Another major factor is the way mortgage interest is treated for tax purposes. Limited companies can deduct the full cost of mortgage interest from their rental income before calculating tax.
This is very different from the situation faced by landlords who own property in their personal name. They can now only claim tax relief on 20 per cent of their mortgage interest payments, following changes introduced in 2016.
For higher-rate taxpayers, this can significantly increase their tax bill. A landlord receiving £1,000 per month in rent while paying £500 in mortgage interest must pay tax on the full £1,000, with only limited relief applied afterwards.

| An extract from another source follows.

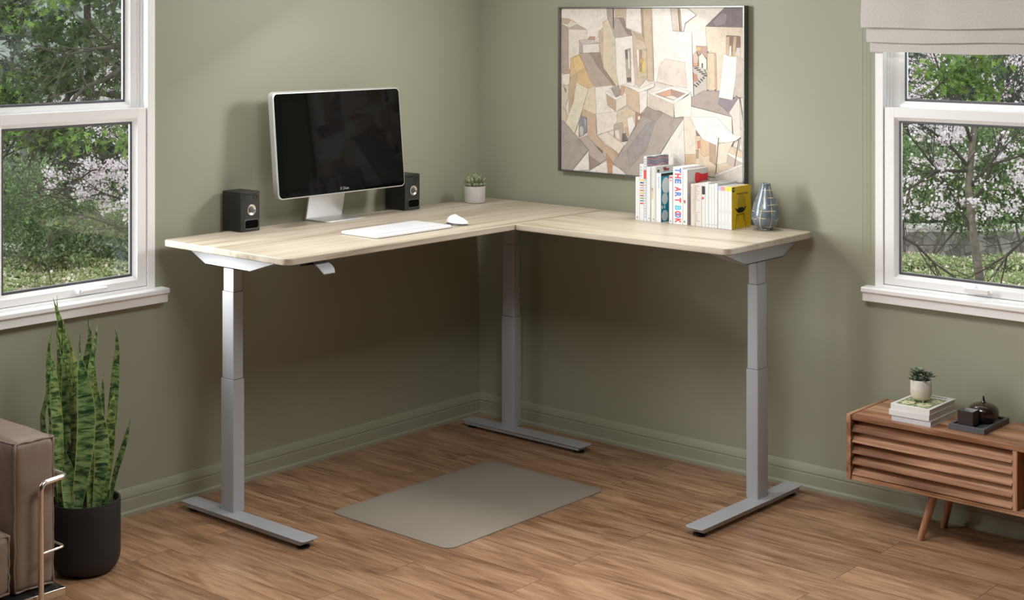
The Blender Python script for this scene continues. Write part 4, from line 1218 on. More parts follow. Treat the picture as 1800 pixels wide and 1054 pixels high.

In contrast, a landlord operating through a limited company would only be taxed on the remaining £500 once mortgage costs have been deducted. In simple terms, individual landlords are taxed on turnover, while company landlords are taxed on profit.
Rising pressures pushing landlords to incorporate
According to Aneisha Beveridge, the move towards limited company ownership continued throughout 2025 and shows no signs of slowing.
She explained that although the initial shift began after tax reforms in 2016, more recent pressures have accelerated the trend. These include frozen personal tax allowances and the impact of higher mortgage interest rates.
As borrowing costs have risen, the ability for company landlords to fully offset mortgage interest against their tax bill has become even more attractive.
At the same time, more landlords have found themselves pushed into the higher-rate income tax bracket. For these investors, paying corporation tax at between 19 and 25 per cent is often more appealing than facing personal tax rates of 40 per cent or more.
Growth continues into 2026
The momentum behind buy-to-let company formation has carried into 2026. In January alone, 5,922 new limited companies were created to hold rental property. This figure is 11 per cent higher than in the same month last year, suggesting the trend remains strong.
Limited companies are also increasingly being used to support joint investment. Of the 66,587 companies set up in 2025, ownership was shared between more than 103,000 shareholders.
Around 42 per cent of these companies had more than one shareholder, compared with just 34 per cent in 2016. This indicates that landlords are increasingly pooling resources with partners, family members or business associates.
By the end of 2025, there were 443,272 buy-to-let companies registered with Companies House, almost five times the number recorded in 2016.
Across England and Wales, more than 755,000 property titles are now held within company structures, compared with fewer than 273,000 a decade ago. Hamptons estimates that around 1.5 million buy-to-let properties are currently owned through limited companies.
London investors spreading across the UK
While around 31 per cent of buy-to-let companies are registered in London, their investments are far from limited to the capital.
Just over half of the properties purchased by London-based companies are now located outside London. This shows that capital-based investors are increasingly targeting regions where property prices are lower and rental yields can be stronger.
London companies now own more property titles in the East of England, South East, North West and North East than companies based locally in those regions.
This shift reflects changing investment strategies, with landlords seeking better value and long-term growth opportunities outside the capital.
In fact, buy-to-let firms were the second most common type of new business formed in the UK in 2025, surpassed only by mail order companies.
Is a limited company right for every landlord?
Despite the strong growth in company ownership, it is not always the best option for every investor. The financial benefits depend heavily on personal circumstances, including income level, mortgage size and long-term plans.
Lower-rate taxpayers, particularly those with smaller mortgages, may still be better off holding property in their own name.
There are also higher borrowing costs to consider. Mortgages for limited companies usually come with higher interest rates and larger arrangement fees than standard buy-to-let mortgages for individuals.
This means that while a landlord may save money on tax, they could end up paying more to their mortgage lender.
In addition, owning property through a company brings extra administration. Company accounts must be prepared and filed, records maintained and directors formally appointed.
Many landlords also need to hire an accountant, which adds another ongoing expense.
Aneisha Beveridge has noted that although limited company ownership now makes financial sense for the majority of landlords, it is not a one-size-fits-all solution.
Between 75 and 80 per cent of new buy-to-let purchases are now made through companies. However, for landlords who rely solely on rental income and remain basic-rate taxpayers, owning property personally can still be the better option.
This is particularly true as Companies House filing fees and administrative costs have risen above inflation in recent years.
A changing rental market
The rapid rise in buy-to-let companies highlights how the UK rental market continues to evolve in response to tax policy and economic pressures.
While fewer investors are buying homes overall, those who remain active are becoming more strategic in how they structure their portfolios.
Limited companies are now central to many landlords’ long-term plans, allowing them to manage tax more efficiently and grow their property businesses in a challenging environment.
As mortgage rates, tax rules and house prices continue to shift, the number of buy-to-let companies is likely to keep rising, reshaping the private rental sector for years to come.